The whole, naturally, is likened to the absolute but not the things that arise from within it which are its illusory phenomenalizations. On the other hand, the substance or essence of these illusory phenomenalizations from which they are composed (saṃskṛta), is absolute. We can also think of the absolute as pure Mind or spirit.
During intense meditation we are aware of our thoughts (manas) but never the actual content which is the absolute. We are unable to supersede our mini-world of personal thoughts with their unending displays. No matter our efforts, we always come to a limit, or the same, we have come to Zen master Mumon’s barrier 關 that we cannot pass through which, by the way, is what all koans represent — answer one you get ‘em all.
The content mentioned earlier is what the serious meditator is fixed upon; endeavoring to intuit it. The meditator already knows the nothingness of thought; that it is something stirred up so that it is nothing again and again — never the actual content which is concealed by the stirring.
The stirred content is also the othering of the actual content that appears real but is only an illusion of the real. Said again, the meditator already knows the nothingness of their thoughts even as both imagination and mental images.

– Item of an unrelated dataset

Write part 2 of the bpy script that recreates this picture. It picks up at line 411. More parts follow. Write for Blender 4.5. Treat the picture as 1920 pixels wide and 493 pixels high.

Thought or the process of thinking is stirred content become other to its unstirred self that is not remembered (smṛti) by us.
What is lacking for the meditator is they have not left the boundary of the altered or stirred content. They are still facing Mumon’s barrier unable to make heads or tails of it. Koans bring out this frustrating fact to consciousness. One never is quite sure they fully understand, and never will until they see/remember the essence or content face-to-face.